-- Start --
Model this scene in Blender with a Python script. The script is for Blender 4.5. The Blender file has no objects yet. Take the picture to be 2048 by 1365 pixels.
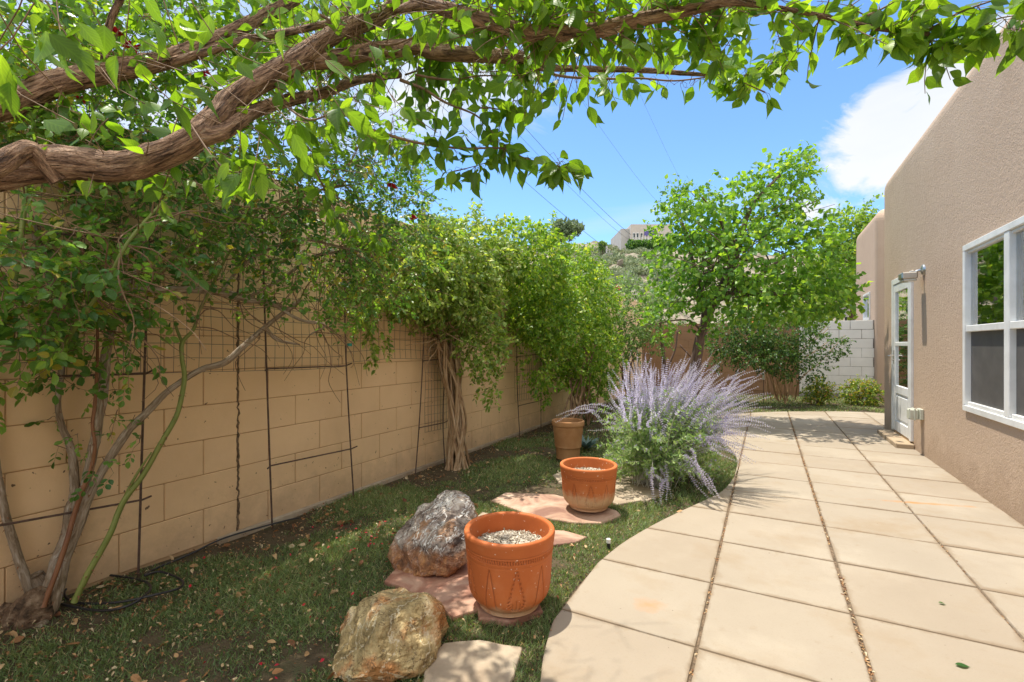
import bpy, bmesh, math, random
import numpy as np
from mathutils import Vector, noise as mnoise
R = math.radians
rng = np.random.default_rng(7)
random.seed(7)
C = bpy.context.scene.collection
S = bpy.context.scene

# ------------------------------------------------------------------ camera, world, sun
FPX, HOR, CX, H = 945.0, 690.0, 1024.0, 1.2
YAW = 28.3
cam_d = bpy.data.cameras.new('camera'); cam = bpy.data.objects.new('camera', cam_d); C.objects.link(cam)
cam.location = (0, 0, H); cam.rotation_euler = (R(90), 0, R(YAW))
cam_d.sensor_width = 36; cam_d.lens = 36*FPX/2048; cam_d.shift_y = (HOR-682.5)/2048
cam_d.clip_start = .05; cam_d.clip_end = 3000
S.camera = cam
FW = np.array([-math.sin(R(YAW)), math.cos(R(YAW)), 0.]); RT = np.array([math.cos(R(YAW)), math.sin(R(YAW)), 0.])
UP = np.array([0, 0, 1.])
def at(px, py, t):                       # the point t metres ahead of the camera seen at that pixel of the photo
    return np.array([0, 0, H]) + t*(FW + (px-CX)/FPX*RT + (HOR-py)/FPX*UP)
def gp(px, py, z=0.): return at(px, py, (H-z)*FPX/(py-HOR))
def onx(px, py, X):
    d = FW + (px-CX)/FPX*RT; return at(px, py, X/d[0])

SUN_FROM = np.array([-.27, .075, 1.0]); SUN_FROM /= np.linalg.norm(SUN_FROM)
sl = bpy.data.lights.new('sun', 'SUN'); sl.energy = 2.55; sl.angle = R(.53); sl.color = (1, .94, .83)
so = bpy.data.objects.new('sun', sl); C.objects.link(so)
so.rotation_euler = Vector(SUN_FROM).to_track_quat('Z', 'Y').to_euler()
w = bpy.data.worlds.new('World'); S.world = w; w.use_nodes = True
nt = w.node_tree; N = nt.nodes; L = nt.links
bg = N['Background']; sky = N.new('ShaderNodeTexSky'); sky.sky_type = 'NISHITA'; sky.sun_disc = False
sky.sun_elevation = math.asin(SUN_FROM[2]); sky.sun_rotation = math.atan2(SUN_FROM[0], SUN_FROM[1])
sky.altitude = 1600; sky.air_density = 1.0; sky.dust_density = .6; sky.ozone_density = 3.0
bg.inputs[1].default_value = .15
tc = N.new('ShaderNodeTexCoord')
def vdot(vec):
    n = N.new('ShaderNodeVectorMath'); n.operation = 'DOT_PRODUCT'
    L.new(tc.outputs['Generated'], n.inputs[0]); n.inputs[1].default_value = tuple(vec); return n.outputs['Value']
def wm(op, a, b=None, c=None, clamp=False):
    n = N.new('ShaderNodeMath'); n.operation = op; n.use_clamp = clamp
    for i, v in enumerate((a, b, c)):
        if v is None: continue
        if isinstance(v, (int, float)): n.inputs[i].default_value = v
        else: L.new(v, n.inputs[i])
    return n.outputs[0]
def ns(scale, detail, dist=0, stretch=(1, 1, 1), off=(0, 0, 0), rough=.55):
    mp = N.new('ShaderNodeMapping'); mp.inputs['Scale'].default_value = stretch; mp.inputs['Location'].default_value = off
    L.new(tc.outputs['Generated'], mp.inputs[0])
    n = N.new('ShaderNodeTexNoise'); n.inputs['Scale'].default_value = scale; n.inputs['Detail'].default_value = detail
    n.inputs['Distortion'].default_value = dist; n.inputs['Roughness'].default_value = rough
    L.new(mp.outputs[0], n.inputs['Vector']); return n.outputs['Fac']
def blob(px, py, ru, rv, rot, nz, amp, soft):          # a cloud bank in one direction of the sky
    c = at(px, py, 1) - np.array([0, 0, H]); c /= np.linalg.norm(c)
    u = np.cross(c, UP); u /= np.linalg.norm(u); v = np.cross(u, c)
    u2 = u*math.cos(rot)+v*math.sin(rot); v2 = -u*math.sin(rot)+v*math.cos(rot)
    du = wm('DIVIDE', vdot(u2), ru); dv = wm('DIVIDE', vdot(v2), rv)
    r = wm('SQRT', wm('ADD', wm('MULTIPLY', du, du), wm('MULTIPLY', dv, dv)))
    front = wm('GREATER_THAN', vdot(c), 0)
    val = wm('SUBTRACT', wm('ADD', 1.0, wm('MULTIPLY', wm('SUBTRACT', nz, .5), amp)), r)
    return wm('MULTIPLY', wm('MULTIPLY', val, soft, clamp=True), front)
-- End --
_Required task_: Without the pictures, copy the material exactly as given.

_Completed exercise_:
Model this scene in Blender with a Python script. The script is for Blender 4.5. The Blender file has no objects yet. Take the picture to be 2048 by 1365 pixels.
import bpy, bmesh, math, random
import numpy as np
from mathutils import Vector, noise as mnoise
R = math.radians
rng = np.random.default_rng(7)
random.seed(7)
C = bpy.context.scene.collection
S = bpy.context.scene

# ------------------------------------------------------------------ camera, world, sun
FPX, HOR, CX, H = 945.0, 690.0, 1024.0, 1.2
YAW = 28.3
cam_d = bpy.data.cameras.new('camera'); cam = bpy.data.objects.new('camera', cam_d); C.objects.link(cam)
cam.location = (0, 0, H); cam.rotation_euler = (R(90), 0, R(YAW))
cam_d.sensor_width = 36; cam_d.lens = 36*FPX/2048; cam_d.shift_y = (HOR-682.5)/2048
cam_d.clip_start = .05; cam_d.clip_end = 3000
S.camera = cam
FW = np.array([-math.sin(R(YAW)), math.cos(R(YAW)), 0.]); RT = np.array([math.cos(R(YAW)), math.sin(R(YAW)), 0.])
UP = np.array([0, 0, 1.])
def at(px, py, t):                       # the point t metres ahead of the camera seen at that pixel of the photo
    return np.array([0, 0, H]) + t*(FW + (px-CX)/FPX*RT + (HOR-py)/FPX*UP)
def gp(px, py, z=0.): return at(px, py, (H-z)*FPX/(py-HOR))
def onx(px, py, X):
    d = FW + (px-CX)/FPX*RT; return at(px, py, X/d[0])

SUN_FROM = np.array([-.27, .075, 1.0]); SUN_FROM /= np.linalg.norm(SUN_FROM)
sl = bpy.data.lights.new('sun', 'SUN'); sl.energy = 2.55; sl.angle = R(.53); sl.color = (1, .94, .83)
so = bpy.data.objects.new('sun', sl); C.objects.link(so)
so.rotation_euler = Vector(SUN_FROM).to_track_quat('Z', 'Y').to_euler()
w = bpy.data.worlds.new('World'); S.world = w; w.use_nodes = True
nt = w.node_tree; N = nt.nodes; L = nt.links
bg = N['Background']; sky = N.new('ShaderNodeTexSky'); sky.sky_type = 'NISHITA'; sky.sun_disc = False
sky.sun_elevation = math.asin(SUN_FROM[2]); sky.sun_rotation = math.atan2(SUN_FROM[0], SUN_FROM[1])
sky.altitude = 1600; sky.air_density = 1.0; sky.dust_density = .6; sky.ozone_density = 3.0
bg.inputs[1].default_value = .15
tc = N.new('ShaderNodeTexCoord')
def vdot(vec):
    n = N.new('ShaderNodeVectorMath'); n.operation = 'DOT_PRODUCT'
    L.new(tc.outputs['Generated'], n.inputs[0]); n.inputs[1].default_value = tuple(vec); return n.outputs['Value']
def wm(op, a, b=None, c=None, clamp=False):
    n = N.new('ShaderNodeMath'); n.operation = op; n.use_clamp = clamp
    for i, v in enumerate((a, b, c)):
        if v is None: continue
        if isinstance(v, (int, float)): n.inputs[i].default_value = v
        else: L.new(v, n.inputs[i])
    return n.outputs[0]
def ns(scale, detail, dist=0, stretch=(1, 1, 1), off=(0, 0, 0), rough=.55):
    mp = N.new('ShaderNodeMapping'); mp.inputs['Scale'].default_value = stretch; mp.inputs['Location'].default_value = off
    L.new(tc.outputs['Generated'], mp.inputs[0])
    n = N.new('ShaderNodeTexNoise'); n.inputs['Scale'].default_value = scale; n.inputs['Detail'].default_value = detail
    n.inputs['Distortion'].default_value = dist; n.inputs['Roughness'].default_value = rough
    L.new(mp.outputs[0], n.inputs['Vector']); return n.outputs['Fac']
def blob(px, py, ru, rv, rot, nz, amp, soft):          # a cloud bank in one direction of the sky
    c = at(px, py, 1) - np.array([0, 0, H]); c /= np.linalg.norm(c)
    u = np.cross(c, UP); u /= np.linalg.norm(u); v = np.cross(u, c)
    u2 = u*math.cos(rot)+v*math.sin(rot); v2 = -u*math.sin(rot)+v*math.cos(rot)
    du = wm('DIVIDE', vdot(u2), ru); dv = wm('DIVIDE', vdot(v2), rv)
    r = wm('SQRT', wm('ADD', wm('MULTIPLY', du, du), wm('MULTIPLY', dv, dv)))
    front = wm('GREATER_THAN', vdot(c), 0)
    val = wm('SUBTRACT', wm('ADD', 1.0, wm('MULTIPLY', wm('SUBTRACT', nz, .5), amp)), r)
    return wm('MULTIPLY', wm('MULTIPLY', val, soft, clamp=True), front)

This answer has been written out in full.